→ WRITTEN REQUEST
Report every line in the listing below where the string "part" shows up.
[BEGIN DATA EXCERPT]
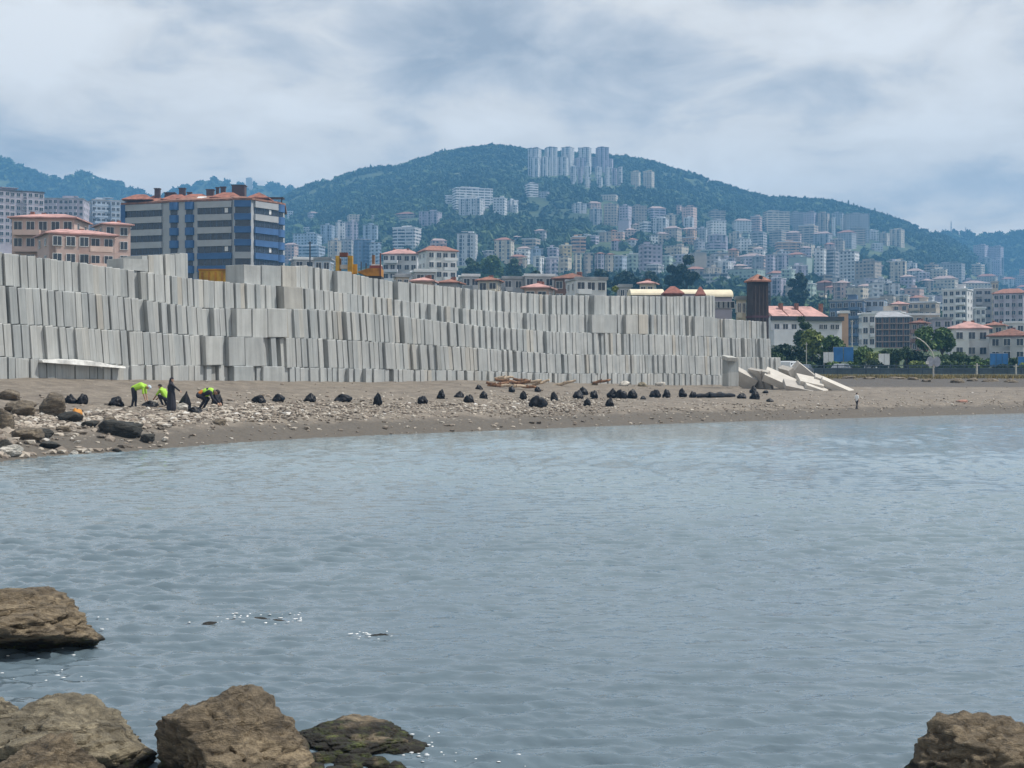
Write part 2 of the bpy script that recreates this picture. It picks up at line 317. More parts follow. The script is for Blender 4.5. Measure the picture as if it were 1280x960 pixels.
# ------------------------------------------------------------------ terrain
SHORE = [(-900, 860), (-500, 700), (-300, 645), (-100, 594), (0, 577), (60, 570), (140, 565.5), (200, 561), (300, 553), (400, 547), (500, 543), (600, 539), (700, 535), (800, 531), (900, 527.5), (1000, 524.5), (1100, 521.5), (1200, 518.5), (1280, 516.5), (1500, 512), (2200, 503)]
BACK = [(-900, 44, 3.4), (-500, 60, 3.4), (0, 88, 3.30), (200, 98, 3.18), (400, 112, 2.96), (600, 128, 2.9), (850, 155, 2.25), (960, 166, 2.25), (1010, 160, 2.1), (1280, 155, 2.02), (2200, 150, 2.0)]
def shore_d(px): return CAMZ * F / (lerp_tab(SHORE, px)[0] - HY)
def profile(px):
    ds = shore_d(px); dw, zw = lerp_tab(BACK, px)
    zc = max(zw + 0.1, float(np.interp(px, [900, 1010], [zw + 0.1, 2.98])))
    return [ds - 14, ds - 3, ds, ds + 2.2, ds + 6, dw, dw + 13, dw + 20], [-1.6, -0.35, 0, 0.38, 0.95, zw, zc, zc + 0.1]
def beach_z(px, d):
    a, b = profile(px); return float(np.interp(d, a, b))
def beach_at(px, py):
    a, b = profile(px); best = None
    for i in range(220):
        d = a[2] + (a[-1] - a[2]) * i / 219; z = float(np.interp(d, a, b)); e = abs(HY + (CAMZ - z) * F / d - py)
        if best is None or e < best[0]: best = (e, d, z)
    return Vector(((px - CX) / F * best[1], best[1], best[2]))
RIDGE = [(-1500, 440), (-400, 400), (0, 335), (100, 322), (200, 302), (300, 275), (355, 247), (375, 237), (400, 227), (430, 219), (455, 211), (470, 209), (500, 206), (530, 198), (550, 191), (575, 187), (600, 184), (622, 182), (640, 185), (660, 188), (700, 191), (760, 195), (800, 199), (830, 208), (870, 219), (900, 231), (930, 240), (960, 248), (1000, 250), (1040, 253), (1080, 263), (1100, 269), (1130, 279), (1160, 289), (1190, 301), (1220, 321), (1250, 346), (1400, 385), (2800, 440)]
D0, D1, GE = 260.0, 2300.0, 0.8
def ridge_py(px): return lerp_tab(RIDGE, px)[0] + 3.0
def ground_z(px, d):
    dw, zw = lerp_tab(BACK, px); base = max(zw + 0.18, float(np.interp(px, [900, 1010], [zw + 0.18, 3.08])))
    if d <= D0: return base + (3.9 - base) * max(0.0, min(1.0, (d - dw - 15) / (D0 - dw - 15)))
    t = min(1.0, (d - D0) / (D1 - D0)); py = 462 - (462 - ridge_py(px)) * t ** GE
    z = CAMZ + (HY - py) * d / F
    if d > D1: z -= (d - D1) * 0.30 + ((d - D1) ** 2) * 0.0002
    x = (px - CX) / F * d
    return z + noise.fractal(Vector((x * 0.004, d * 0.004, 0.3)), 1.0, 2.0, 4) * 7.0 * min(1, t * 4) * max(0.0, 1 - max(0, t - 0.85) * 5)
def ground_d(px, py):
    fr = (462 - py) / (462 - ridge_py(px)); fr = max(0.0, min(0.995, fr)); return D0 + (D1 - D0) * fr ** (1 / GE)

def build_terrain():
    pxs = np.concatenate([np.arange(-900, -60, 40), np.arange(-60, 1350, 6), np.arange(1350, 2201, 50)])
    rows = []; nv = 70
    for px in pxs:
        a, b = profile(px)
        for k in range(nv):
            s = k / (nv - 1); d = a[0] + (a[-1] - a[0]) * (s ** 1.25); z = float(np.interp(d, a, b)); x = (px - CX) / F * d
            if z > 0.1: z += noise.fractal(Vector((x * 0.55, d * 0.55, 1.7)), 1.0, 2.0, 3) * 0.07 + noise.noise(Vector((x * 0.12, d * 0.12, 5))) * 0.10 * min(1, z)
            rows.append((x, d, z))
    o = link('beach', fastmesh('beach', rows, grid_faces(len(pxs), nv)[:, ::-1], BEACH, True)); tag(o, 'brown stony beach sloping down to the sea', kind='structure')
    pxs = np.concatenate([np.arange(-1500, -100, 70), np.arange(-100, 1400, 10), np.arange(1400, 2801, 70)])
    V = []
    tt = np.linspace(0, 1, 90)
    for px in pxs:
        dw = lerp_tab(BACK, px)[0] + 13
        ds = np.concatenate([[dw, dw + 6, dw + 14, 225, 245], D0 + (D1 - D0) * tt, D1 + np.array([25, 70, 150, 300, 600])])
        for d in ds: V.append(((px - CX) / F * d, d, ground_z(px, d) - (0.12 if d == dw else 0)))
    o = link('ground', fastmesh('ground', V, grid_faces(len(pxs), len(ds))[:, ::-1], GROUND, True)); tag(o, 'land rising from the coast to the wooded hill', kind='structure')
    far = [[(-1200, 330), (-300, 230), (-100, 195), (0, 199), (30, 211), (60, 221), (80, 225), (100, 219), (120, 225), (150, 232), (175, 241), (210, 262), (300, 330), (500, 420)],
           [(60, 330), (150, 262), (190, 246), (230, 236), (260, 226), (275, 224), (300, 229), (330, 233), (365, 237), (400, 246), (480, 300), (600, 400)],
           [(1000, 400), (1100, 330), (1150, 301), (1180, 294), (1210, 296), (1250, 298), (1290, 296), (1400, 280), (1700, 300), (2600, 420)]]
    for tab, dr in zip(far, (2800, 3100, 2900)):
        xs = np.arange(tab[0][0], tab[-1][0] + 1, 5 if dr != 2800 else 6); V = []
        ss = np.concatenate([np.linspace(0, 1, 26), [1.1, 1.3]])
        for px in xs:
            pr = lerp_tab(tab, px)[0]
            for s in ss:
                d = dr - 600 + 600 * s; py = 440 + (pr - 440) * min(s, 1) ** 0.9; x = (px - CX) / F * d
                z = CAMZ + (HY - py) * d / F - (max(0, s - 1) * 500) + noise.fractal(Vector((x * 0.006, d * 0.006, dr)), 1.0, 2.0, 5) * 10
                V.append((x, d, z))
        o = link('hill', fastmesh('hill', V, grid_faces(len(xs), len(ss))[:, ::-1], GROUND, True)); tag(o, 'distant wooded hill fading blue in the haze', kind='structure')
build_terrain()

# ------------------------------------------------------------------ sea with real ripples
def wave_field(X, Y, sp):
    r = np.random.default_rng(5); Z = np.zeros_like(X)
    for i in range(84):
        lam = 0.11 * (8.5 ** (i / 83.0)); k = 2 * math.pi / lam
        th = math.radians(92 + r.normal(0, 24)); ph = r.uniform(0, 6.28)
        a = 0.0120 * lam ** 0.9 * r.uniform(0.6, 1.3)
        gate = np.clip((lam / sp - 2.0) / 2.0, 0, 1)
        wob = 0.9 * np.sin(X * (0.35 + 0.03 * i) * math.cos(ph) + Y * 0.3 * math.sin(ph))
        arg = (X * math.cos(th) + Y * math.sin(th)) * k + ph + wob
        grp = 0.72 + 0.28 * np.sin(X * 0.31 * math.cos(1.7 * i) + Y * 0.42 * math.sin(2.3 * i) + ph * 2)
        Z += a * gate * grp * (np.sin(arg) + 0.28 * np.cos(2 * arg))
    patch = 0.85 + 0.45 * np.sin(X * 0.17 + 1.3 * np.sin(Y * 0.11 + X * .05)) * np.sin(Y * 0.19 + 0.7 + .8 * np.sin(X * .13)) - 0.25 * np.clip((X - 4) / 25, -.5, 1)
    return Z * patch
def build_sea():
    d = 9.0 * (140.0 / 9.0) ** (np.linspace(0, 1, 900) ** 1.0)
    px = np.concatenate([np.arange(-900, -120, 6.0), np.linspace(-120, 1400, 640), np.arange(1406, 2180, 6.0)]); PX0, PX1 = px[0], px[-1]
    D, PX = np.meshgrid(d, px, indexing='ij'); X = (PX - CX) / F * D
    sp = np.maximum(np.gradient(d)[:, None] * np.ones_like(X), D / F * np.gradient(px)[None, :])
    Z = wave_field(X, D, sp)
    edge = np.clip(np.minimum.reduce([(PX - PX0) / 60, (PX1 - PX) / 60, (D - 9) / 0.6]), 0, 1)
    Z = Z * edge
    Z[edge <= 0] = 0
    V = np.stack([X, D, Z], -1).reshape(-1, 3); Fs = grid_faces(*X.shape)[:, ::-1]
    n0 = len(V)
    # calm surrounding sheet, butted round the rippled part
    out = []; fo = []
    def quad(a, b, c, e):
        i = n0 + len(out); out.extend([a, b, c, e]); fo.append([i, i + 1, i + 2, i + 3])
    xl0, xr0 = (PX0 - CX) / F, (PX1 - CX) / F
    quad((-4000, -300, 0), (4000, -300, 0), (4000, 9, 0), (-4000, 9, 0))
    quad((-4000, 9, 0), (xl0 * 9, 9, 0), (xl0 * 140, 140, 0), (-4000, 140, 0))
    quad((xr0 * 9, 9, 0), (4000, 9, 0), (4000, 140, 0), (xr0 * 140, 140, 0))
    quad((-4000, 140, 0), (4000, 140, 0), (4000, 180, 0), (-4000, 180, 0))
    me = fastmesh('water', np.concatenate([V, np.array(out)]), np.concatenate([Fs, np.array(fo)]), WATER, True)
    tag(link('water', me), 'grey blue rippled sea water of the bay', kind='structure')
build_sea()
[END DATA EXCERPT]
→ THE OUTPUT
Write part 2 of the bpy script that recreates this picture. It picks up at line 317. More parts follow. The script is for Blender 4.5. Measure the picture as if it were 1280x960 pixels.
    # calm surrounding sheet, butted round the rippled part